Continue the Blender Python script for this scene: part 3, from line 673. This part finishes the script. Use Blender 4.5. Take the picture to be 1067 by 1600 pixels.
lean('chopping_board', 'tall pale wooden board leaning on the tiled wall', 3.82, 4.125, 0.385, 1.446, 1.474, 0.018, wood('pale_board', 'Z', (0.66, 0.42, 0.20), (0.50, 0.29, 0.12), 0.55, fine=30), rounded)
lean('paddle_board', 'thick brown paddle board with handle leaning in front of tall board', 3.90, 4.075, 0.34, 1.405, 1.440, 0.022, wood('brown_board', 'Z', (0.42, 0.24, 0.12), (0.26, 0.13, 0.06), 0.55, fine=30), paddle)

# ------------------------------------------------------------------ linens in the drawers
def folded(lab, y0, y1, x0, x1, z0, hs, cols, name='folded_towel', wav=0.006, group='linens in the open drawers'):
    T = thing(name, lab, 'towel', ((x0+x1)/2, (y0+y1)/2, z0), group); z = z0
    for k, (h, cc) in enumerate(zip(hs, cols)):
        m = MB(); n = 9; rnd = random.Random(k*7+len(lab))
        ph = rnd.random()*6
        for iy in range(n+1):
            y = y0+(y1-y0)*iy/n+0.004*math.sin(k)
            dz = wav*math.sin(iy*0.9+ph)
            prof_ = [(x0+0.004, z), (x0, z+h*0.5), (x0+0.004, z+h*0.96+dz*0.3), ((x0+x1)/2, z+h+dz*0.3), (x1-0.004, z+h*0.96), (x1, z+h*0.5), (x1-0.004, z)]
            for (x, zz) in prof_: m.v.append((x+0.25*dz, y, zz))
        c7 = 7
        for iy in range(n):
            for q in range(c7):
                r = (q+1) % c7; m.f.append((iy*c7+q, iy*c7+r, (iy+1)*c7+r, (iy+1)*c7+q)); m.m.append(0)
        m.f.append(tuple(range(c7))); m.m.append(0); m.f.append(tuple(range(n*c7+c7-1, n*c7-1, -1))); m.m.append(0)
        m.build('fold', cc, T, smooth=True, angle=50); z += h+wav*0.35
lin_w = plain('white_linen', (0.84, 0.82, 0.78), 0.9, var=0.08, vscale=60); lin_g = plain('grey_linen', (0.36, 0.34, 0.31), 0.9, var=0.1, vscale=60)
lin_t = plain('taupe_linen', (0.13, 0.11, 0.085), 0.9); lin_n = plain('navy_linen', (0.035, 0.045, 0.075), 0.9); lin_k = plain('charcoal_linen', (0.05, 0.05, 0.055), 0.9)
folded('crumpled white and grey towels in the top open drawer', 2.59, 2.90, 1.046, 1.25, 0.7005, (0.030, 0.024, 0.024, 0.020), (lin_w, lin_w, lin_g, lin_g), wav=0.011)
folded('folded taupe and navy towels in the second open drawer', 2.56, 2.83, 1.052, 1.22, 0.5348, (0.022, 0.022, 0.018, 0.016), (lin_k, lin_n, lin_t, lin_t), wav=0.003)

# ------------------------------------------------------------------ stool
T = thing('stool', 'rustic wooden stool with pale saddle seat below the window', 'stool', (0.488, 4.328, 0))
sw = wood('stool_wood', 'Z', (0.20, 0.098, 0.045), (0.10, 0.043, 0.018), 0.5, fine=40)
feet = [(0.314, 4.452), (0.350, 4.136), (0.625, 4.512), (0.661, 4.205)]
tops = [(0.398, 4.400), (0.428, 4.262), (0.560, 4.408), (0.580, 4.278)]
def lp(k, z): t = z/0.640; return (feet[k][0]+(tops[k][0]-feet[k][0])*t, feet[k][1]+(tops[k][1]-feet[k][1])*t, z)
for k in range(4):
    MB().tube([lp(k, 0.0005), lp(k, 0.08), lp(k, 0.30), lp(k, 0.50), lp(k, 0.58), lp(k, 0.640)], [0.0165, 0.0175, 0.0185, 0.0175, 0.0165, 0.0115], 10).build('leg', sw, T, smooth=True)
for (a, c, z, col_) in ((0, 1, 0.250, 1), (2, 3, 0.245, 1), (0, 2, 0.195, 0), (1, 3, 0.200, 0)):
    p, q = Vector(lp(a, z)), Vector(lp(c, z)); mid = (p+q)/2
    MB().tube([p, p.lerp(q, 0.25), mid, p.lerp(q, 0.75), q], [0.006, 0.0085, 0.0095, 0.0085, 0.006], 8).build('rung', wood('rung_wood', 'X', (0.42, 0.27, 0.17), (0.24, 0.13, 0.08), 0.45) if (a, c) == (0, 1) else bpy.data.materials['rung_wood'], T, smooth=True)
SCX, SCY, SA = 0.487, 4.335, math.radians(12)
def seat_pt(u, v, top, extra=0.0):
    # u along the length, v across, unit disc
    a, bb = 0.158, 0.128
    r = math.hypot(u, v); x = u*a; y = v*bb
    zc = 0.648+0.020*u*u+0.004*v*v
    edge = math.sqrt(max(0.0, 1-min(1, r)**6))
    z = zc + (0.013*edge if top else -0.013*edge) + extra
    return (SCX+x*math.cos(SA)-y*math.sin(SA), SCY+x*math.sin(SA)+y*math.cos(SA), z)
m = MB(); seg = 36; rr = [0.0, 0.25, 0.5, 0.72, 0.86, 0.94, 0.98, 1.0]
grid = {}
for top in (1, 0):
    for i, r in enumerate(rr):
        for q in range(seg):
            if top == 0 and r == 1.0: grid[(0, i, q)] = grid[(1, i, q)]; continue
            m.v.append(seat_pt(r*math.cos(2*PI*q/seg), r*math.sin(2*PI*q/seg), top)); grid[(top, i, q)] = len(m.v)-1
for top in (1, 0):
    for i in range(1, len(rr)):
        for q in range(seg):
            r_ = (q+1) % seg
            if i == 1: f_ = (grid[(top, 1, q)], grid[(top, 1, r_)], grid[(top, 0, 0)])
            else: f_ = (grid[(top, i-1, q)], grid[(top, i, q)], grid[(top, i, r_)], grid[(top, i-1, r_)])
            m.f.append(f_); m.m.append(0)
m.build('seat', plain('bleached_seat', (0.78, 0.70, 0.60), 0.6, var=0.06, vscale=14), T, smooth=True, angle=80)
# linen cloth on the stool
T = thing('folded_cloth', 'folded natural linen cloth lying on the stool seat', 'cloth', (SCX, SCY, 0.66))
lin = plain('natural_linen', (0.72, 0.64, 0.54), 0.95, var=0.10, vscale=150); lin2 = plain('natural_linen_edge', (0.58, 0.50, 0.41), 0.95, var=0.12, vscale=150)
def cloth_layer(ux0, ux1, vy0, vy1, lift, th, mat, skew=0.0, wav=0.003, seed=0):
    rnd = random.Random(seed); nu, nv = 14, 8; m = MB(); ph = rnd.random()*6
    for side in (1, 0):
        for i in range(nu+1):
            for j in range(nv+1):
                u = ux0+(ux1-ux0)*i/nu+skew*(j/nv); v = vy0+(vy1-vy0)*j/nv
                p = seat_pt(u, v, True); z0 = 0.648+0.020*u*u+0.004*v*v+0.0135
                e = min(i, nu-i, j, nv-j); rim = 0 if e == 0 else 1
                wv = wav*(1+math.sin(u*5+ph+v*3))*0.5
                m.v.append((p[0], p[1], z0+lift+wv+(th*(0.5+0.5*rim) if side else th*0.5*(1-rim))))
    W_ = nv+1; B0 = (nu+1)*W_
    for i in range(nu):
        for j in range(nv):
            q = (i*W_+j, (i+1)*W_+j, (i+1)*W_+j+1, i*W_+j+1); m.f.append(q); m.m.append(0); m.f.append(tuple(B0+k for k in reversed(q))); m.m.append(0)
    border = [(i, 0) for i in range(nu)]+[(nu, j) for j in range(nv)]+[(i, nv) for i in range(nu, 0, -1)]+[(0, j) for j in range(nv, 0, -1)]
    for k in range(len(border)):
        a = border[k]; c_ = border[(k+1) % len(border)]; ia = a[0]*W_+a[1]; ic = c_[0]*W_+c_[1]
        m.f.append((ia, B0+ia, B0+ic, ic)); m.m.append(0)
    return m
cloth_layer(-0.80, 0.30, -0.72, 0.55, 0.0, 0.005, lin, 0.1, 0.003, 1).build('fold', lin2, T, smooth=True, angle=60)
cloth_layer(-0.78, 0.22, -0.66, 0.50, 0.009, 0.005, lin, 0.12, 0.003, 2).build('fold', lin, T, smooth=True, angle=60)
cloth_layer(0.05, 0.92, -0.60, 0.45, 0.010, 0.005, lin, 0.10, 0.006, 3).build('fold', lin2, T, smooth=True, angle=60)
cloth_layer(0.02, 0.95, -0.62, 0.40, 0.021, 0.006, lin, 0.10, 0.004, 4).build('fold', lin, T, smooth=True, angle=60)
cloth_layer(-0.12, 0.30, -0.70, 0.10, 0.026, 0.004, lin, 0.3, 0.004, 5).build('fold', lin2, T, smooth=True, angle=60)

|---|

**What the exercise asks:**
Print, unaltered, every line from the beginning of the material down to the line with "lean('paddle_board', 'thick brown".

**The solution:**
Continue the Blender Python script for this scene: part 3, from line 673. This part finishes the script. Use Blender 4.5. Take the picture to be 1067 by 1600 pixels.
lean('chopping_board', 'tall pale wooden board leaning on the tiled wall', 3.82, 4.125, 0.385, 1.446, 1.474, 0.018, wood('pale_board', 'Z', (0.66, 0.42, 0.20), (0.50, 0.29, 0.12), 0.55, fine=30), rounded)
lean('paddle_board', 'thick brown paddle board with handle leaning in front of tall board', 3.90, 4.075, 0.34, 1.405, 1.440, 0.022, wood('brown_board', 'Z', (0.42, 0.24, 0.12), (0.26, 0.13, 0.06), 0.55, fine=30), paddle)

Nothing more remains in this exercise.